I use braille screen input. I Have used a braille note for a long time. For me, typing with braille screen input is the fastest way to type.

Submitted by Oliver Kennett on Tuesday, November 17, 2015

I can see why direct touch typing could be frustratin. I think the embossed screen protector by speed dots has helped me orient better. I wish there was a crossover between touch typing and direct typing, so encorperate the type on release in the second, but 'eh, guess that's getting a little specific.

Does the ipad still do split screen typing?

Submitted by Eric Davis on Sunday, November 29, 2015

I will preface this by saying that this works for me. I use dictation or the standard on screen keyboard. Also our friendly robot Sery. Oh no! It will be mad at me because I can't spell it's name correctly. Sorry robot.

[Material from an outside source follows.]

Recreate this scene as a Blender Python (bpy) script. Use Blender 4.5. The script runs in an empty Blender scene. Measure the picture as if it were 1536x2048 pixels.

Submitted by tunmi13 on Sunday, November 29, 2015

I use my Bluetooth Keyboard to type. I'm not using it as I'm typing right now, I'm using my Refreshabraille. But I tend to type faster with my Bluetooth Keyboard than my Refreshabraille. Lol.

Submitted by KE7ZUM on Sunday, November 29, 2015

Yesah but if the bt keyboard dies, you havde to learn to type on the touch screen or you will not make it. I've had dictation totally die on me as well hence why I practice hard.

It's not a battery taking Bluetooth Keyboard. It comes with a charger. It charges when I plug it in, then I only have to wait a few minutes. Then it's done. The battery lasts for long long periods of time, so if I charged it in February, it would die in April.

Submitted by tunmi13 on Monday, November 30, 2015

Everyone has their own way of typing, KE7ZUM, and I was glad to hear you can use the touch screen. Since I'm totally blind, it's hard. If I use the touch screen all I tend to type is ljjkj or something like that.

Submitted by Igna Triay on Monday, November 30, 2015

I can use the touch screen keyboard, though I type verry slowly.